I Lost My Body(2019) - Romantisasi Hal Disturbing Menjadi Cerita Yang Melankolis

I LOST MY BODY(2019)

Animation | Drama | Fantasy

Director : Jeremy Clapin

Writer :  Guillaume Laurant & Jeremy Clapin

Release Date : 15 November 2019

IMDB : 7.6 | Metacritic : 81 | Rottentomatoes : 96%


    I Lost My Body memang sudah menjadi watchlist saya sejak awal 2020 apalagi setelah tahu jika animasi arahan Jeremy Clapin ini masuk jajaran nominasi Oscar. Namun pada saat itu niat saya untuk menonton film ini tertutup oleh banyaknya tugas dan saya lebih membutuhkan tontonan yang ringan menghibur ketimbang tontonan yang berat menginspirasi.

    Film ini bercerita soal perjalanan sepotong tangan yang mencari kembali si pemiliknya, iya, film ini menceritakan soal sepotong tangan. Namun juga diselipi oleh kisah perjalanan dari sang pemiliknya yaitu Naoufel(Hakim Faris) dalam mencari gunanya ia untuk kehidupannya. Naoufel kecil kehilangan kedua orang tuanya karena kecelakaan lalu ia diasuh oleh pamannya yang tidak mengerti tentang keadannya. Naoufel besar akhirnya bekerja sebagai pengantar pizza dan dia selalu ditegur oleh bosnya atas pekerjaannya yang selalu berantakan. Sampai suatu ketika saat Naoufel sedang mengantar pizza ke sebuah apartemen, ia menemukan Gabrielle(Victoire Du Bois) melalui kotak suara dan percakapan antara mereka berdua hari itu membawa Naoufel ke kehidupannya yang baru.

    Saya sangat mengerti mengapa Jeremy Clapin memilih animasi sebagai medium dalam menyampaikan penceritaan seperti ini. Ia ingin memberikan gaya penceritaan dengan berbagai penggunaan metafora dan bahasa visual yang jika diaplikasikan ke dalam bentuk film feature maka akan sulit secara teknisnya juga sedikit mengangkat angka pengeluaran. I Lost My Body memang tidak menjual animasi yang keren seperti film-film Disney maupun Pixar karena visi sebenarnya dari film ini adalah ingin memberikan sesuatu yang berarti untuk mindset penontonnya melalui penuturan yang bisa dibilang rada absurd.

    Jeremy Clapin seakan juga paham betul bagaimana memainkan emosi penonton melalui bahasa visual dan juga color tone, ia menampilkan warna putih hitam untuk adegan flashback dan warna-warna terang untuk menandakan kehidupan sekarang.

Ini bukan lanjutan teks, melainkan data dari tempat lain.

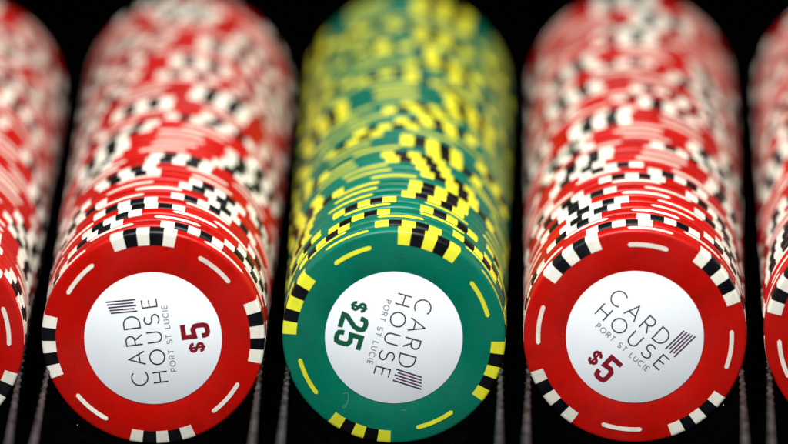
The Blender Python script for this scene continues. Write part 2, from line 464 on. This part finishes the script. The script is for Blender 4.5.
# ---------------------------------------------------------------- lamps
def area(name, loc, target, sx, sy, power, col):
    l = bpy.data.lights.new(name, 'AREA'); l.shape = 'RECTANGLE'; l.size = sx; l.size_y = sy; l.energy = power; l.color = col
    o = bpy.data.objects.new(name, l); C.objects.link(o); o.location = loc
    o.rotation_euler = (Vector(target) - Vector(loc)).to_track_quat('-Z', 'Y').to_euler()
    return o
area('overhead_lamp', (.02, .01, .31), (0, .01, ZC), .14, .14, .90, (1, .935, .80))
area('front_lamp', (-.02, -.23, .34), (0, 0, ZC), .18, .08, 2.75, (.95, 1, 1))

w = bpy.data.worlds.new('World'); bpy.context.scene.world = w; w.use_nodes = True
w.node_tree.nodes['Background'].inputs[0].default_value = (.5, .5, .5, 1); w.node_tree.nodes['Background'].inputs[1].default_value = .004

# ---------------------------------------------------------------- camera
FPX = 8450.0; PXW, PXH = 788.0, 444.0
VX, VY = 552.0, -2290.0                                   # where the rows vanish in the photograph
Yc = Vector((VX - PXW / 2, PXH / 2 - VY, -FPX)).normalized()
x2 = .003
x1 = .9998; x3 = -(x1 * Yc.x + x2 * Yc.y) / Yc.z
Xc = Vector((x1, x2, x3)).normalized(); Zc = Xc.cross(Yc).normalized(); Xc = Yc.cross(Zc).normalized()
Mcw = Matrix((Xc, Yc, Zc)).transposed()                   # camera <- world
Rot = Mcw.transposed()                                    # world <- camera
D = RAD * 2 * FPX / 223.0
P0 = Vector((0, 0, ZC)); pc = Vector(((393.8 - PXW / 2) / FPX * D, (PXH / 2 - 338.0) / FPX * D, -D))
cam = bpy.data.cameras.new('camera'); co = bpy.data.objects.new('camera', cam); C.objects.link(co)
pos = P0 - Rot @ pc
co.matrix_world = Matrix.Translation(pos) @ Rot.to_4x4()
cam.sensor_width = 36; cam.lens = FPX * 36 / PXW; cam.clip_start = .05; cam.clip_end = 50
cam.dof.use_dof = True; cam.dof.focus_distance = D + .004; cam.dof.aperture_fstop = 9.0
sc = bpy.context.scene; sc.camera = co
sc.view_settings.view_transform = 'Standard'; sc.view_settings.look = 'None'; sc.view_settings.gamma = 1; sc.view_settings.exposure = 0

    Naskah yang dibangun oleh Guillaume Laurant juga patut diacungi jempol, karena ia berhasil membuat jalan cerita yang terlihat seakan sangat kompleks padahal sebenarnya hal tersebut sangatlah sederhana dan dekat dengan kehidupan kita. Secara tidak langsung kita seperti diajarkan jika masalah yang sedang kita hadapi sekarang terlihat sangat kompleks dan menyusahkan padahal semua itu sangat sederhana jika kita bersedia mengikuti alurnya dan mencari solusi atas permasalahannya sesuai skenario.

    Ada banyak sekali makna-makna tersirat yang disampaikan Clapin dalam film ini yang hanya bisa dinotice oleh beberapa orang yang juga merasakan hal yang sama. Jadi film ini memberikan pesan yang tidak straight to the point, melainkan seperti menyebarkan pelet kedalam kolam ikan lalu membiarkan kita para ikan memakan pelet-pelet tersebut.

    Directing yang kuat memang sangatlah terbantu oleh cerita yang solid namun jangan lupakan juga peran animasi disini. Meskipun bukan yang tergolong epic namun bagaimana film ini mampu memaksimalkan kesederhanaannya untuk menyampaikan emosi juga sangat brilian dan efektif. Kapan lagi kalian bisa berempati dengan sepotong tangan yang tanpa suara dan ekspresi, sebuah hal yang awalnya agak horror berubah menjadi melodramatic ketika kita tahu maksud tujuan film ini menampilkan sepotong tangan tersebut.